_WORK REQUIRED:_ Below are some entries. Copy each line that holds the string "Blender".

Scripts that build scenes
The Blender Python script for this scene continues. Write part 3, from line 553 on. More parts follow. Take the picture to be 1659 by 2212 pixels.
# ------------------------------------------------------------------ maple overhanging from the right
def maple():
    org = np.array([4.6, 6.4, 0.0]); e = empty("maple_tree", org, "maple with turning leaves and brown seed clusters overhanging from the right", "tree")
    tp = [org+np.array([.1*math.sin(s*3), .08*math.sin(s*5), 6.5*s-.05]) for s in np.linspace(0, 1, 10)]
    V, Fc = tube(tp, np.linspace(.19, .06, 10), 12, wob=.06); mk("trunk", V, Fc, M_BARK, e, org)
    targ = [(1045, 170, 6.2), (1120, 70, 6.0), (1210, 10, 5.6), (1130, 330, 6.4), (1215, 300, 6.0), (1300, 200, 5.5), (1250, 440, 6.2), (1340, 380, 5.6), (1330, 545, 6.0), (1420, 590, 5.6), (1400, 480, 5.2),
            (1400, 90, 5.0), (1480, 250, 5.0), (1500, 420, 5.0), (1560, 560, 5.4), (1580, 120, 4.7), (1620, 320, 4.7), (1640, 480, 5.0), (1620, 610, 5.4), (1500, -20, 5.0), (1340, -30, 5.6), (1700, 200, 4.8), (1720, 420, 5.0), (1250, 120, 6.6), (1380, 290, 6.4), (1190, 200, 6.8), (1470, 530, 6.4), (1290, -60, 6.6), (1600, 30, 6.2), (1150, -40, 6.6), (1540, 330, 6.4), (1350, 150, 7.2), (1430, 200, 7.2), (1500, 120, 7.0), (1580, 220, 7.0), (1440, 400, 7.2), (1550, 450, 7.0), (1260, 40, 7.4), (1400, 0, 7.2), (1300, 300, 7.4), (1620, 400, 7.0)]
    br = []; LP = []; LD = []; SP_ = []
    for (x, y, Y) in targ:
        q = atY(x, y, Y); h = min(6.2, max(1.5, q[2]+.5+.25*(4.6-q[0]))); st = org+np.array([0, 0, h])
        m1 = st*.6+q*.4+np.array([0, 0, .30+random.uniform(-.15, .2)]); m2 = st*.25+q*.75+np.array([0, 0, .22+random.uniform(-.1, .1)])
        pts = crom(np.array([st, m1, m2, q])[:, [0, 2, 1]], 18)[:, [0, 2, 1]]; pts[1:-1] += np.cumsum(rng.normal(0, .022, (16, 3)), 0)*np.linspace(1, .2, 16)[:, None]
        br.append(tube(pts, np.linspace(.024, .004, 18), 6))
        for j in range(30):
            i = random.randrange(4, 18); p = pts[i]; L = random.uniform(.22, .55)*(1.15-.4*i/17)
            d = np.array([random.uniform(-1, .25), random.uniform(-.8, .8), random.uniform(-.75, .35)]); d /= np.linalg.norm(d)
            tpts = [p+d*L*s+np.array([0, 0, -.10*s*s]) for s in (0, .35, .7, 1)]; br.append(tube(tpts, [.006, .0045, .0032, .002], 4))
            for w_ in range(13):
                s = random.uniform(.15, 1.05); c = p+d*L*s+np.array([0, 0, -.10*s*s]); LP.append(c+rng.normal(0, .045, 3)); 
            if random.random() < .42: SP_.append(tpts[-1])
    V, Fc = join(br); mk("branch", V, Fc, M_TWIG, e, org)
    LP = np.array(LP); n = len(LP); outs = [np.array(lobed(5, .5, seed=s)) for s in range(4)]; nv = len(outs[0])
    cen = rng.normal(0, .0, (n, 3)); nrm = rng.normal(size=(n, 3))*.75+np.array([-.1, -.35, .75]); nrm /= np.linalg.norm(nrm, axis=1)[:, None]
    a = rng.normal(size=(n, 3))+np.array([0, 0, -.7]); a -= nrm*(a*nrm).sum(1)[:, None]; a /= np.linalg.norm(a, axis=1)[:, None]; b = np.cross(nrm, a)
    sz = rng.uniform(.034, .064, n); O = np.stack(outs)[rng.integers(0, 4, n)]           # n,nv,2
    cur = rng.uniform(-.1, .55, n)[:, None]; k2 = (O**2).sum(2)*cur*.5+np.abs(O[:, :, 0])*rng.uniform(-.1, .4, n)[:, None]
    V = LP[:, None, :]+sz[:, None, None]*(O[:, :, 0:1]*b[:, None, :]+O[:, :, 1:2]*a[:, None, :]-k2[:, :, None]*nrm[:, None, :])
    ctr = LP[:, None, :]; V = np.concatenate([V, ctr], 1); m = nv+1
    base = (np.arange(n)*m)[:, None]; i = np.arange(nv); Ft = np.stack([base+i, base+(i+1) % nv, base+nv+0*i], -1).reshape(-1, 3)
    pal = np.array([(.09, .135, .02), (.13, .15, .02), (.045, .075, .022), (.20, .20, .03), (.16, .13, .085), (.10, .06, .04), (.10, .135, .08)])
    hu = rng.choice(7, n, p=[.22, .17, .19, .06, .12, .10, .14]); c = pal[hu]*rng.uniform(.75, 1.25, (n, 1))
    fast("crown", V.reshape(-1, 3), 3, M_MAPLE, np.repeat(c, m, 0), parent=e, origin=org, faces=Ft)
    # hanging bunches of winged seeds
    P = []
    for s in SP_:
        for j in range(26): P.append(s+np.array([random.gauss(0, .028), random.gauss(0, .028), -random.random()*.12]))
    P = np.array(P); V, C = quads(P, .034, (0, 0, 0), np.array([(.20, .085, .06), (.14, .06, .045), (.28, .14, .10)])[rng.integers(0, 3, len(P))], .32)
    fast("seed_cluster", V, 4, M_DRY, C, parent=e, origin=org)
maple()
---
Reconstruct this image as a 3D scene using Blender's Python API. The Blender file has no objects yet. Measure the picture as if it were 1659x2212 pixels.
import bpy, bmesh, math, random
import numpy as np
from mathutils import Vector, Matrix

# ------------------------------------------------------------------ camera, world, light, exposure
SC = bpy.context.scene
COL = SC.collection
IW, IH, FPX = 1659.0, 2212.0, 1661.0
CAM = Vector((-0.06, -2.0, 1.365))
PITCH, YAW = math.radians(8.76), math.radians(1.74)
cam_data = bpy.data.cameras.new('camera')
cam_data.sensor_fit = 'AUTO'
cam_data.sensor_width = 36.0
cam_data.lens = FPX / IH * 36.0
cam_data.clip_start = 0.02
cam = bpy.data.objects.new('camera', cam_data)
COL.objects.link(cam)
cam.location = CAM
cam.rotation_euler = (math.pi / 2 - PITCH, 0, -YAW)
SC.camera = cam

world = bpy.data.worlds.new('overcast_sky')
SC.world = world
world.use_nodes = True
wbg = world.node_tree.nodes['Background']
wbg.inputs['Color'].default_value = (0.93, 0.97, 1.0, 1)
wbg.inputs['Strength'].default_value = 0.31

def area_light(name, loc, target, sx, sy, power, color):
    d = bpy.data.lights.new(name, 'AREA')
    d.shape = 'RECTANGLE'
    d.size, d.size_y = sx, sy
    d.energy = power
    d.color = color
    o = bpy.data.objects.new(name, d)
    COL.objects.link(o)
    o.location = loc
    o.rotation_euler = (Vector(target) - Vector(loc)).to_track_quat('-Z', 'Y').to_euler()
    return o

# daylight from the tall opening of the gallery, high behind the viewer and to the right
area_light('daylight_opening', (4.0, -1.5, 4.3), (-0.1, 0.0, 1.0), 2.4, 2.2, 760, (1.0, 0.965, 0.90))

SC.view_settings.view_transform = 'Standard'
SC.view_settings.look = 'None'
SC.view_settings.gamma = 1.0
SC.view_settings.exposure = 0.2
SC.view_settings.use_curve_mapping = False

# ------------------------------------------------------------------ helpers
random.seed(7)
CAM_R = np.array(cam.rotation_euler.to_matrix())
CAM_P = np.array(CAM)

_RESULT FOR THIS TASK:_
The Blender Python script for this scene continues. Write part 3, from line 553 on. More parts follow. Take the picture to be 1659 by 2212 pixels.
Reconstruct this image as a 3D scene using Blender's Python API. The Blender file has no objects yet. Measure the picture as if it were 1659x2212 pixels.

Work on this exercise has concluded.